The transformation of New York Mets left-hander Steven Matz into a bonafide back-end-of-the-rotation weapon looks to be nearly complete.

Inconsistency has long plagued the 28-year-old former second-round draft pick, but over the last eight weeks, Matz has turned a substantial corner.

From June 29 — eight days after the Mets appointed 82-year-old Phil Regan as the team’s new pitching coach — through his last start in Atlanta (six innings, two hits, one run), Matz pitched to a 3.29 ERA with 34 strikeouts and six walks over seven games (six starts, one relief appearance; 38.1 IP). That’s including his five-run, 3.2-inning effort versus Pittsburgh on August 2.

Among MLB starters with over 30 innings pitched during that span, Matz’ 2.67 FIP ranks fifth, his 1.45 walks per nine innings are tenth-best, and his 0.49 home runs allowed per nine is good for third in baseball.

With an offensively talented Cleveland squad heading into Citi Field and New York just two games out of a wild-card spot, the Mets would need Steven Matz at his best. What they got was more than sufficient.

The 28-year-old southpaw worked a perfect first, catching Cleveland’s slugging first baseman, Carlos Santana, looking at a high-inside, 94 MPH sinker to end the frame.

After retiring the newly-acquired Yasiel Puig (strikeout looking) and Jose Ramirez to start his second inning of work, Matz allowed a towering blast — just his third home run allowed since June 29 — to Jason Kipnis, putting Cleveland ahead, 1-0.

The Mets went ahead 2-1 in the bottom half of the second on J.D. Davis two-run homer into the batters’ eye in center field, and Matz protected his newfound lead in a scoreless third, working around Francisco Lindor‘s 31st double of the season with one out. Though, Matz wouldn’t be so lucky in the fourth.

After Puig reached on a Todd Frazier fielding error at third leading off the frame, Ramirez followed with a single on a sinker right down the heart of the plate and Kipnis took a high-middle, 94 MPH sinker back up the middle in the next at-bat to tie the game at two.

Matz set down Roberto Perez, Greg Allen, and struck out his counterpart, Shane Bieber, for the second time (looking; chest-high, 93 MPH sinker) to leave two runners stranded. Matz entered the fifth at an economic 64 pitches and needed just eight more to get through his second 1-2-3 inning of the night.

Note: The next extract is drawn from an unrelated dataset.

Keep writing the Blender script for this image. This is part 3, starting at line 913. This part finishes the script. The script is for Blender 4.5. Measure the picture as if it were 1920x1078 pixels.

Now appearing to have found a comfortable groove, the left-hander struck out Puig looking at a sinker on the inside paint to start the sixth, got Ramirez looking at a gorgeous high-70s curveball, and induced an inning-ending fly-out from Kipnis to retire his ninth consecutive Cleveland batter.

At 87 pitches heading into the seventh — with a brand new two-run lead courtesy of Michael Conforto‘s Scooter Bomb in the bottom of the sixth — Matz struck out Perez swinging at an irresistible curve in the dirt but allowed a base hit to Allen and walked Franmil Reyes to end his evening after six-and-a-third innings of work, striking out seven with two walks on 98 pitches (58 strikes).

Justin Wilson took the ball with two of Matz’ baserunners lingering but struck out Lindor on three consecutive cutters and got Oscar Mercado flailing at an 89 MPH slider to keep his fellow southpaw’s line to an agreeable one earned run, lowering Matz’ ERA to 4.18 on the year.

Going back to that aforementioned June 29 date, Matz now has a 2.64 ERA with 41 strikeouts, eight walks, and 1.09 walks and hits per inning (54.2 innings).

Despite racking up just four swings-and-misses over the course of the evening, Matz picked up 14 called strikes on 43 sinkers thrown and 22 in total.

As we’ve seen in the past, when all of his pitches are working for him, Steven Matz can hang with the very best in the game. Just ask Shane Beiber and the Cleveland baseball club.